A more seasoned woman might have asked, “Are men ok?” A woman with more time on her hands might have delved into what I imagine is a vast body of research and discourse regarding men coming on women and the sticky questions it prompts (my quick Google Scholar queries turned up mostly results on premature ejaculation). I assumed instead that I must be peculiarly prudish in this regard, one of the few women in the world who just doesn’t get off on descriptions of semen. If men were bothering to pen these odes to their ejaculate, I thought, it must surely be to contribute to our mutual pleasure, and so the disconnect must be at my end.

I peeled myself off the turf and headed home for a shower and some lunch, my brief reprieve from sheltering in place over. Later that afternoon I pulled up the newest installment of How to Do It, an advice column about sex at Slate, and nearly stopped reading thanks to the first letter writer. He says that his new relationship is wonderful, except for one thing: “She seems hostile to my semen.” Another man, enamored of his own cum! His girlfriend’s post-coital, post-cuddle clean-up wounds him: “When she rushes to cleanse herself of my semen, I feel that she is throwing me in the waste bin and sending me down the shower drain.” 

I wanted to howl — was this how all the men I’d been texting with thought about their cum? As though we were in olden times, as though it were their essence? Could they really be this precious about jizz?

Stoya responded, “It’s her body. She’s willing to share it with you. And you seem to need your semen worshipped.” Her summary of the situation gave me hope — surely semen worship was not a standard expectation, codified in some Slack message I missed. 

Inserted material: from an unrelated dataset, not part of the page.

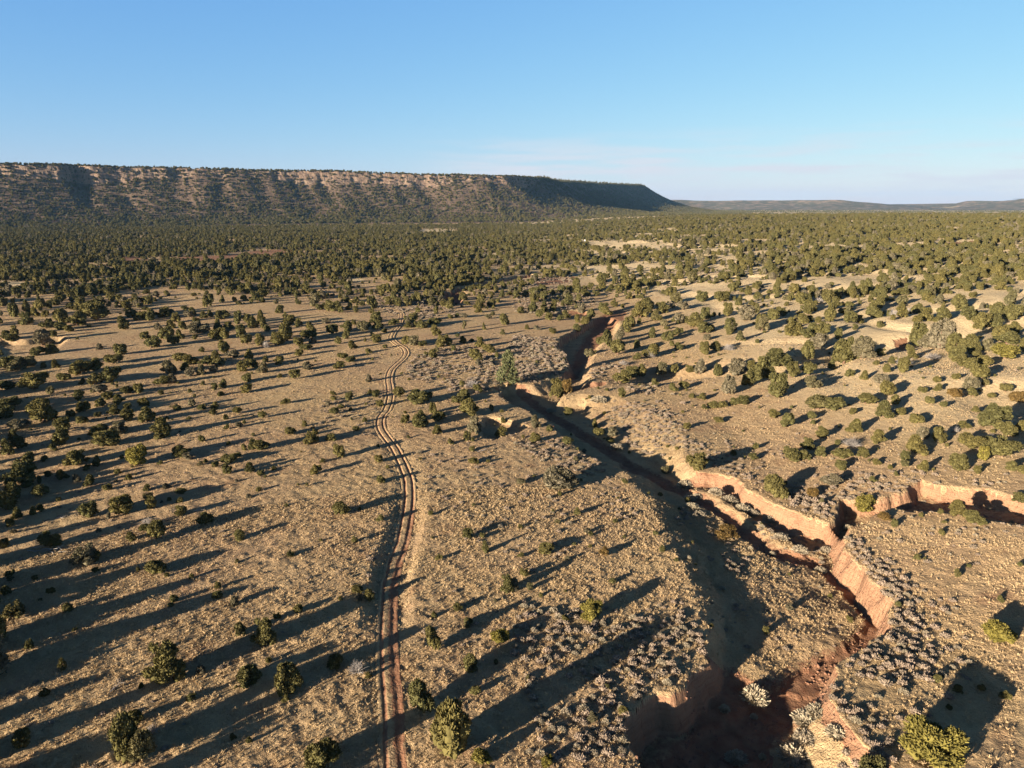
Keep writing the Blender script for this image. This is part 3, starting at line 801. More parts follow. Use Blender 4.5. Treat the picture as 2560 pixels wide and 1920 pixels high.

I made a quick survey of my own. I had been discussing the unwritten codes of sexting with R, and wrote to him, “I’ve been so frustrated recently by men saying they want to come on me — as though I should be honored.” He responded, “They feel that it is a gift. Coming on a girl’s neck is called a pearl necklace after all.” I asked H about his perspective on cum and whether he found himself emotionally attached to his own. He wrote back, “Generally I find it inconvenient because now it’s there, like a sneeze.” I brought up the subject on a video chat with N, who agreed with H, though he added with a wistful air that he also found his cum a bit sad, because its presence meant something pleasurable had ended, if only momentarily.

A sample size of three, far from randomly selected, might not carry much weight against the cum-loving hordes whose texts drove me to despair — maybe someone else will conduct a more rigorous survey, or point me in the direction of published findings. For now, all I can reasonably conclude is this: one man’s sneeze is another man’s pearl necklace.